The exercise.
In the material below, identify each line bearing the word "part". Reproduce those lines.

(Scene modeling code data)
########################################
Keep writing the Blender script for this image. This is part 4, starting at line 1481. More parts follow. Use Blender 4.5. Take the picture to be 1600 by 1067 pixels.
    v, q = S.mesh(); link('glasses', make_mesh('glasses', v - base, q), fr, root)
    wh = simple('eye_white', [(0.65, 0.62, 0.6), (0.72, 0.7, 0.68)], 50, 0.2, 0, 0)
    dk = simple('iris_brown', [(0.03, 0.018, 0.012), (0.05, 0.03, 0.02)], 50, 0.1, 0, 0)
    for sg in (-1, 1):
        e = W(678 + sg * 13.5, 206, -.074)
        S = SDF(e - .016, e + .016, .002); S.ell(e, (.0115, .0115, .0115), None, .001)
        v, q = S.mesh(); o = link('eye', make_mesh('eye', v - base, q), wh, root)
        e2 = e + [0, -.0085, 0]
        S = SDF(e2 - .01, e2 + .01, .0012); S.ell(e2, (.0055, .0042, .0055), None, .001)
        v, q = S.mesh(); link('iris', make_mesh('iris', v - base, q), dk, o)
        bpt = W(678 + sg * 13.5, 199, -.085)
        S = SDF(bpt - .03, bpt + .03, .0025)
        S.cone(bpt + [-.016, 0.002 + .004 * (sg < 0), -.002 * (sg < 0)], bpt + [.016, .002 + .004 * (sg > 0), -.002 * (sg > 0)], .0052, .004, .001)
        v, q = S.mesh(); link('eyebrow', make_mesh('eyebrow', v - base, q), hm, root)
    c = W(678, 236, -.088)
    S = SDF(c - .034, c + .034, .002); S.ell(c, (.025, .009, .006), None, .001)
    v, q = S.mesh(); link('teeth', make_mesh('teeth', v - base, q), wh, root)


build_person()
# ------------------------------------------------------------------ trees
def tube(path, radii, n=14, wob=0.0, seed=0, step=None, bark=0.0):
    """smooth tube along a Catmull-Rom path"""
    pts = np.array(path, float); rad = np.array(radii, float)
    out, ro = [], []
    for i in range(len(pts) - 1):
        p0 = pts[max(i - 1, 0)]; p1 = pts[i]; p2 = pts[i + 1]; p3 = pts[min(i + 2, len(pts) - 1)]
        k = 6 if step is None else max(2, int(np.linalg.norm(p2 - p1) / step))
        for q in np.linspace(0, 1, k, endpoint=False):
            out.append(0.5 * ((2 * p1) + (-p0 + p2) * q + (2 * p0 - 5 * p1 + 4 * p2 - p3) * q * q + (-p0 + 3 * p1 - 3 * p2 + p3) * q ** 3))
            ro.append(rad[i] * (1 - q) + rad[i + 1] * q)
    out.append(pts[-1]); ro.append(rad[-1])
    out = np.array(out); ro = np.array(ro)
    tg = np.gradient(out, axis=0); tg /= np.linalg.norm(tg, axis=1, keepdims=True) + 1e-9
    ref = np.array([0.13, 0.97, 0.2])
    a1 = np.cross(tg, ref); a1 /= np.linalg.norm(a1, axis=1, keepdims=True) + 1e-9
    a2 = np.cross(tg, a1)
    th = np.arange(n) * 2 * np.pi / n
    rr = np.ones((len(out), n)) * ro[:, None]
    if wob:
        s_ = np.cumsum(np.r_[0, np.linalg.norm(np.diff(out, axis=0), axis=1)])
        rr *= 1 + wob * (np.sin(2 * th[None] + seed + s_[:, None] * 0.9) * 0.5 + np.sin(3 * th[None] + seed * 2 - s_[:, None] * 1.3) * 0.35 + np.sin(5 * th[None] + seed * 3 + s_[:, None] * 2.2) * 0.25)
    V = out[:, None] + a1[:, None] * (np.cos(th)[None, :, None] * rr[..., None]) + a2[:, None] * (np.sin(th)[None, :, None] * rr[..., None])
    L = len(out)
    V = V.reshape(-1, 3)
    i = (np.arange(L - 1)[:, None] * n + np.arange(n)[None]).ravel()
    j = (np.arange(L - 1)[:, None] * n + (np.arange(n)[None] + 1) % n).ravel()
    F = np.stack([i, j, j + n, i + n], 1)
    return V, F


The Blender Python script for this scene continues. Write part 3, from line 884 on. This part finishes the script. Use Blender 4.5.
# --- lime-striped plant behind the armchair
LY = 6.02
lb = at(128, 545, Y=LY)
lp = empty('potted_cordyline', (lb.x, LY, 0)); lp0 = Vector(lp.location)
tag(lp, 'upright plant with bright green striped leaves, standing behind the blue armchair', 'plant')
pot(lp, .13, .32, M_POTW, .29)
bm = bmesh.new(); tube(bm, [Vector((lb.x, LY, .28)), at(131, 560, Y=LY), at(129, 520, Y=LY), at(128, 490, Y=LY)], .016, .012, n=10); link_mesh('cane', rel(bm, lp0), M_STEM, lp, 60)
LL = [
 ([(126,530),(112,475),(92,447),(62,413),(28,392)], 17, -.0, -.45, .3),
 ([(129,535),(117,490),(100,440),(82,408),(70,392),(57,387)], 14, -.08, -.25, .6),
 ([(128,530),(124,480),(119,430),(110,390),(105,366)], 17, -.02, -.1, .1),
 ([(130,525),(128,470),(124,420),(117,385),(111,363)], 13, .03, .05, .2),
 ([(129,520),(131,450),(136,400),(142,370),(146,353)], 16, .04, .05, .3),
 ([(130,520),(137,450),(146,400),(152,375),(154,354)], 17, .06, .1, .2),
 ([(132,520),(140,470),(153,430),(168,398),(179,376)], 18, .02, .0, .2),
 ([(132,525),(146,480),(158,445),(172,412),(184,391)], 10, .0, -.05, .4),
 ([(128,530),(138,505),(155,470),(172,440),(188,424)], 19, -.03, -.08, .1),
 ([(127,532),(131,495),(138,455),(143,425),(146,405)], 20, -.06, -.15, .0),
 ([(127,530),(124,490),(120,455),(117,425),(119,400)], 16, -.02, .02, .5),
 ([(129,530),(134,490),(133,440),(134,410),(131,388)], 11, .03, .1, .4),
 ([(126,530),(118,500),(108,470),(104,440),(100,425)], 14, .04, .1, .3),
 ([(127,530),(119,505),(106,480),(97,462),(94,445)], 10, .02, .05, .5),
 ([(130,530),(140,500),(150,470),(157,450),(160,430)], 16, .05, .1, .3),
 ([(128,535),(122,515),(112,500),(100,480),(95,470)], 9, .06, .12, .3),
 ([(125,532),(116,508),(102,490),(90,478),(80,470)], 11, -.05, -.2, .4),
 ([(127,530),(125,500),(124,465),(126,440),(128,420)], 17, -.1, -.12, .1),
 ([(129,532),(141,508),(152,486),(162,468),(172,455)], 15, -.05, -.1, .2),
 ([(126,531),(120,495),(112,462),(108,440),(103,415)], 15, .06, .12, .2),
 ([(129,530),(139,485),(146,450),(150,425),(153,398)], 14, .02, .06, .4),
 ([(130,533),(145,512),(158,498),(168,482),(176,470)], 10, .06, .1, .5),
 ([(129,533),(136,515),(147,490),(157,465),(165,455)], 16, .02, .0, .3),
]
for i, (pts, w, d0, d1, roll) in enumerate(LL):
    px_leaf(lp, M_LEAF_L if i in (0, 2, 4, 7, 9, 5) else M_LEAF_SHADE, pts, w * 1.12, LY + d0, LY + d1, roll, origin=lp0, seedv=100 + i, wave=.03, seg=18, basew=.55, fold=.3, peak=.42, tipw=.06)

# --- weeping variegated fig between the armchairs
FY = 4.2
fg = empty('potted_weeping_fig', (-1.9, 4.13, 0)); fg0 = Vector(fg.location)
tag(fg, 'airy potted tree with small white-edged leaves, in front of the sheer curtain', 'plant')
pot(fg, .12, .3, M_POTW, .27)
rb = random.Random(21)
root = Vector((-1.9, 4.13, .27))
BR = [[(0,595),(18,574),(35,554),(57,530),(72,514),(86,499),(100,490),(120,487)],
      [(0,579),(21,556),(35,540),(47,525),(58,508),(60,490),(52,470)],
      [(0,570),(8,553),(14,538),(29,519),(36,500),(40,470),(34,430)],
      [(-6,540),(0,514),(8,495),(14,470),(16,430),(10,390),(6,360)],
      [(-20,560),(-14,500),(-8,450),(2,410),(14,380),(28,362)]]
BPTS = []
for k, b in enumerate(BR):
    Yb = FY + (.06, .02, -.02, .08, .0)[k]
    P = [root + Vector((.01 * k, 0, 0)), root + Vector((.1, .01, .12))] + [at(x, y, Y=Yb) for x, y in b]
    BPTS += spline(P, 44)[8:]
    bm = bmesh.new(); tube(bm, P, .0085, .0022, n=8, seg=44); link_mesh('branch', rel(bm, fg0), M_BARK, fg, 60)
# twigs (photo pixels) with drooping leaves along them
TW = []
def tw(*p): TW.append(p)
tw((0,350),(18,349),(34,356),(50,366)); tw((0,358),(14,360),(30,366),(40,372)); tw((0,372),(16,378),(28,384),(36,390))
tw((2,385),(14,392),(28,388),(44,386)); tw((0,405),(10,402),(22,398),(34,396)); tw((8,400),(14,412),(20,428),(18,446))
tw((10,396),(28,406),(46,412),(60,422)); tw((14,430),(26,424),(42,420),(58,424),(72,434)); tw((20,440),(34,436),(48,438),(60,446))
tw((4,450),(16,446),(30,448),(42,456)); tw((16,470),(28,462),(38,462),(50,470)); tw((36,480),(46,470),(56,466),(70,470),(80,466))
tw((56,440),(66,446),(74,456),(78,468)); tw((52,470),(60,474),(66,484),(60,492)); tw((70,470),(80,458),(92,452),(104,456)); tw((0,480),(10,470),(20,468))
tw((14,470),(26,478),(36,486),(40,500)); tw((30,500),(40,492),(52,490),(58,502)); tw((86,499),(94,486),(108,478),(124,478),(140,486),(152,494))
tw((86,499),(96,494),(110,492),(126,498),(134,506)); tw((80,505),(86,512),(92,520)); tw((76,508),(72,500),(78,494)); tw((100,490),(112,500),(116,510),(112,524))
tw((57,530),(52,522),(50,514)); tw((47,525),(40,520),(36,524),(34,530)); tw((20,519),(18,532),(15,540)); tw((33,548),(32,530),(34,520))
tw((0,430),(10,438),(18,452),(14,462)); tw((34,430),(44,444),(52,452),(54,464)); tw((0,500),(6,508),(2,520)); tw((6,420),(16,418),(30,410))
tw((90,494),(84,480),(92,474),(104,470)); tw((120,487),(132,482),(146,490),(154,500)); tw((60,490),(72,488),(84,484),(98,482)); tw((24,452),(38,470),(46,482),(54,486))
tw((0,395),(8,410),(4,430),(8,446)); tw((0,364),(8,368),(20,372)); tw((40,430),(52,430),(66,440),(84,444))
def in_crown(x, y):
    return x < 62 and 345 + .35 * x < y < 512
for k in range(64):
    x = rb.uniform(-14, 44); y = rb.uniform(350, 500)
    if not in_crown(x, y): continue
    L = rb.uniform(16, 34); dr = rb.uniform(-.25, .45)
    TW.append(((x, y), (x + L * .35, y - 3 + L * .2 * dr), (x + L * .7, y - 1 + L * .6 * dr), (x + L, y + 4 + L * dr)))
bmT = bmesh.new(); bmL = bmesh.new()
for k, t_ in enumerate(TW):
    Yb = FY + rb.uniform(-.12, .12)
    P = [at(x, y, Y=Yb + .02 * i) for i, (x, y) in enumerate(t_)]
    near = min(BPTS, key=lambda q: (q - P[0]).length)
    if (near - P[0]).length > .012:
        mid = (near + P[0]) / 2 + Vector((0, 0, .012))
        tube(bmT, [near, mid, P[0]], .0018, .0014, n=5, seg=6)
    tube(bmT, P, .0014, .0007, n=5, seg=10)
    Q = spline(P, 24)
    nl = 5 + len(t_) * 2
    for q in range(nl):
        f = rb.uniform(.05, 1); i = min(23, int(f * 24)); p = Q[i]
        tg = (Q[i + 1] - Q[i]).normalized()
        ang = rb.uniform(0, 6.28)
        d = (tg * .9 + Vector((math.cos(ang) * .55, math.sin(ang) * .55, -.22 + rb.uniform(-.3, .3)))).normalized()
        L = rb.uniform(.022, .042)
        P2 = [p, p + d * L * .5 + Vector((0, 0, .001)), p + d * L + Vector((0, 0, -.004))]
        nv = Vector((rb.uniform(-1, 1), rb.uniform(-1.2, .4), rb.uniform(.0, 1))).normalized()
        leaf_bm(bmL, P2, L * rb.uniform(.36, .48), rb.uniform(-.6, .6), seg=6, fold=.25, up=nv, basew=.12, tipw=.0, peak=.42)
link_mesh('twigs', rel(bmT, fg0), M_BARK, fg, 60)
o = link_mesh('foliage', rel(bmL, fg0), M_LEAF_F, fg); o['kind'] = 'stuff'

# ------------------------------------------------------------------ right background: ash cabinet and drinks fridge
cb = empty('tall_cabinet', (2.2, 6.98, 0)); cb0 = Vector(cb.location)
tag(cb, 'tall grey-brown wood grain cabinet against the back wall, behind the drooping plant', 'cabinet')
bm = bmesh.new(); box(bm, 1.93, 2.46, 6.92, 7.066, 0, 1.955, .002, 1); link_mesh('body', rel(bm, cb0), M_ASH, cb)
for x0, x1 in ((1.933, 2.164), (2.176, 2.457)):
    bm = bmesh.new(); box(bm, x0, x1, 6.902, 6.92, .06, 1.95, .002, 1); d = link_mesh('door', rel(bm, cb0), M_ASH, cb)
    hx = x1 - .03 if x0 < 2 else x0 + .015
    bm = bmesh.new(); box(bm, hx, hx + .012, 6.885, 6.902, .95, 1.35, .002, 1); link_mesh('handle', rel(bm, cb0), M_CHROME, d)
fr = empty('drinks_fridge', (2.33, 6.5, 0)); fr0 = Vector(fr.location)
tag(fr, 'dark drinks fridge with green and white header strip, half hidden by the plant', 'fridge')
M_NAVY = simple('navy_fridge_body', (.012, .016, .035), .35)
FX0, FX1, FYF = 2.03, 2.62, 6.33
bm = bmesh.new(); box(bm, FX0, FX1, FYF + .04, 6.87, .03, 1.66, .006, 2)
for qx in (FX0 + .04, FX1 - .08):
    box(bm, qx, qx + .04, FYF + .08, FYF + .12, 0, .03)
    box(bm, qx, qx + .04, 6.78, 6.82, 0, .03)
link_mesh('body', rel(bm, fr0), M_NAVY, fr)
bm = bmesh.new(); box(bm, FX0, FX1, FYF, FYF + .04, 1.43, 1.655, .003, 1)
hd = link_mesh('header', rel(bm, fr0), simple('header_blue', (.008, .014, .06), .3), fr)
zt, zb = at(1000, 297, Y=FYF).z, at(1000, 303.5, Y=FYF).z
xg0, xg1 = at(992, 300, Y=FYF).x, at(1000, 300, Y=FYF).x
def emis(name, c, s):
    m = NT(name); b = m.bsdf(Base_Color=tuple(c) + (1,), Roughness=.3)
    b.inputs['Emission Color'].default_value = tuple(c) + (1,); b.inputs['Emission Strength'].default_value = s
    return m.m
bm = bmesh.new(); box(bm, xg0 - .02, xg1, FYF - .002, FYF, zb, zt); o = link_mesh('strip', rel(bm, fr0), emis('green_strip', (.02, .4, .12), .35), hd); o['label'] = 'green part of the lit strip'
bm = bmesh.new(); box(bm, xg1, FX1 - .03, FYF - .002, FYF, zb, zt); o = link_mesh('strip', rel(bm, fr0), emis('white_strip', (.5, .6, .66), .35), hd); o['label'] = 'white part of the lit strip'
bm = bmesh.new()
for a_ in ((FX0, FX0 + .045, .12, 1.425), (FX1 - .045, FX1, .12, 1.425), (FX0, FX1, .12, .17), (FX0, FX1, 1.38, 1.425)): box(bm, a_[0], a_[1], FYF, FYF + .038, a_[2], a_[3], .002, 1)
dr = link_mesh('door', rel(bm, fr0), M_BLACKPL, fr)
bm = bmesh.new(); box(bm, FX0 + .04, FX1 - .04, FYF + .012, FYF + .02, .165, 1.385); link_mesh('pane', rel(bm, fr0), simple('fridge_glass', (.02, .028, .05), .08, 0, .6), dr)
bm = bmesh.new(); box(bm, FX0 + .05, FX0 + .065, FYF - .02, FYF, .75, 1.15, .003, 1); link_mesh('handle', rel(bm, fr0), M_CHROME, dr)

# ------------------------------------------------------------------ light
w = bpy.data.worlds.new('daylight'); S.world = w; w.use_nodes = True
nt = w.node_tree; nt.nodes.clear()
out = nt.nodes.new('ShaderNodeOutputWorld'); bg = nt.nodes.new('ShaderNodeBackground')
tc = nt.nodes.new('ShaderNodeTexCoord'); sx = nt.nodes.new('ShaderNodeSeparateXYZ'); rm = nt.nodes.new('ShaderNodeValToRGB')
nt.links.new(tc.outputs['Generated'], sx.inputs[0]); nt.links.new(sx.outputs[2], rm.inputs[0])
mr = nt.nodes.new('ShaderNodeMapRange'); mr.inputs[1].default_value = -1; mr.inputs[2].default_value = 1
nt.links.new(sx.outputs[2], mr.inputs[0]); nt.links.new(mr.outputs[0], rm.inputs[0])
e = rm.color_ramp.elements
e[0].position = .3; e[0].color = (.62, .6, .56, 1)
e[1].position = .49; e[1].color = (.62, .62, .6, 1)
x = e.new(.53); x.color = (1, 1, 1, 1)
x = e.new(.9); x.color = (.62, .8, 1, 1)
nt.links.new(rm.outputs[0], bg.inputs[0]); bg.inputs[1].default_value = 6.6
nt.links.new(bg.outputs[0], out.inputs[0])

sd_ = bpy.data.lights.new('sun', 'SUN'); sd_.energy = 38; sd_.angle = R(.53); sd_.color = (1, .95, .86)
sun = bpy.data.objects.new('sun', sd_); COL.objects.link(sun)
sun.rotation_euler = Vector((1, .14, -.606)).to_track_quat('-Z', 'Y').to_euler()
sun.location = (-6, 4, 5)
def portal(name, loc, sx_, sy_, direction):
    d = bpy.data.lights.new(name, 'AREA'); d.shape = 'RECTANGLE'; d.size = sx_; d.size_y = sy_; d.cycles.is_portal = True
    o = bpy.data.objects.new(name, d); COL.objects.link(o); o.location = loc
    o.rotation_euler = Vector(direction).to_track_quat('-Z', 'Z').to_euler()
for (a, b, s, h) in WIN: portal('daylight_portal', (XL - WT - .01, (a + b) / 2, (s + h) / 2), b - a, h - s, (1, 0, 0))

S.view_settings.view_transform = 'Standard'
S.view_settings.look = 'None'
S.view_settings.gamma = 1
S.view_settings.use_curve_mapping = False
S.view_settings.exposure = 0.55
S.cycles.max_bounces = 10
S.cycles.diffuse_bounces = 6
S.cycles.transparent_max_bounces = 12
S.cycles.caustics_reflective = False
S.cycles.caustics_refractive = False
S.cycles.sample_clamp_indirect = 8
########################################
Result of this exercise.
Keep writing the Blender script for this image. This is part 4, starting at line 1481. More parts follow. Use Blender 4.5. Take the picture to be 1600 by 1067 pixels.
The Blender Python script for this scene continues. Write part 3, from line 884 on. This part finishes the script. Use Blender 4.5.
bm = bmesh.new(); box(bm, xg0 - .02, xg1, FYF - .002, FYF, zb, zt); o = link_mesh('strip', rel(bm, fr0), emis('green_strip', (.02, .4, .12), .35), hd); o['label'] = 'green part of the lit strip'
bm = bmesh.new(); box(bm, xg1, FX1 - .03, FYF - .002, FYF, zb, zt); o = link_mesh('strip', rel(bm, fr0), emis('white_strip', (.5, .6, .66), .35), hd); o['label'] = 'white part of the lit strip'